В Уаргле я задержалась на три дня. Мне хотелось поехать в Гардаю. Один торговец финиками дожидался грузовика, который должен был везти туда его товар. Каждое утро я спрашивала торговца: «Приехал грузовик?» – «Нет. Но завтра – обязательно…» Я возвращалась в гостиницу, где была единственной постоялицей и где меня кормили верблюжатиной. Мне нравилось сидеть на террасе, пришвартованной у кромки зыбучих песков. Порой время казалось бездонным, я чувствовала, что изнемогаю. Тогда с сандалиями в руках я шла средь вспенившихся дюн абрикосового цвета, натыкавшихся вдали на твердые розовые утесы. Вот под пальмами молча прошла задрапированная женщина, потом старик с ослом: как прекрасен человеческий шаг, пересекающий неподвижность окружающего мира, не нарушая ее. Я возвращалась в гостиницу, волнуясь при виде отпечатков моих ног на мягком песке. После долгих лет коллективной жизни это пребывание наедине с самой собой так сильно подействовало на меня, что мне почудилось, будто я стою на пороге зари мудрости: то была всего лишь краткая остановка, но в моем сердце надолго сохранились пальмы и пески с их безмолвием.

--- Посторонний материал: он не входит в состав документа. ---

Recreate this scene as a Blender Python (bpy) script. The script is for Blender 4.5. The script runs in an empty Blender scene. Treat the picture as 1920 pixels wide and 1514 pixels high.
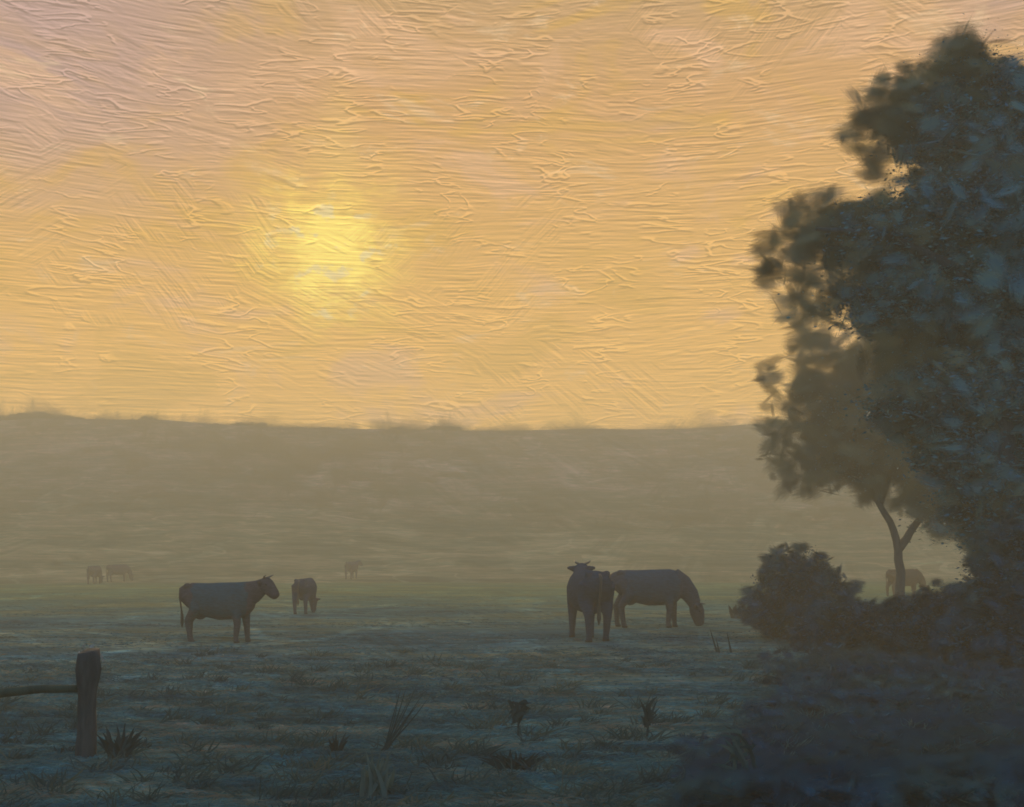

Меня ждали в Алжире, и я отказалась от Гардаи. В баре «Гранд-отеля» в Туггурте я с неудовольствием встретилась с позабытой цивилизацией: суетной, болтливой, прожорливой. На следующий день я уехала, но не на курьерском поезде, которым пользуются европейцы, а – так как мне хотелось остановиться на несколько часов в Бискре – гораздо более ранним и медлительным поездом, заполненным почти исключительно арабами. Все вагоны были забиты, на подножках теснилось множество людей. Мне удалось подняться на площадку, где меня хлестал ветер с песком. Я не успела купить билет и попросила его у контролера. «Билет? Вы настаиваете?» Засмеявшись, он покачал головой: «Как же так: европейка! Не стану я заставлять вас платить». Меня восхитила эта логика: раз у меня есть деньги, он не станет их требовать. А вот с туземцами он не церемонился.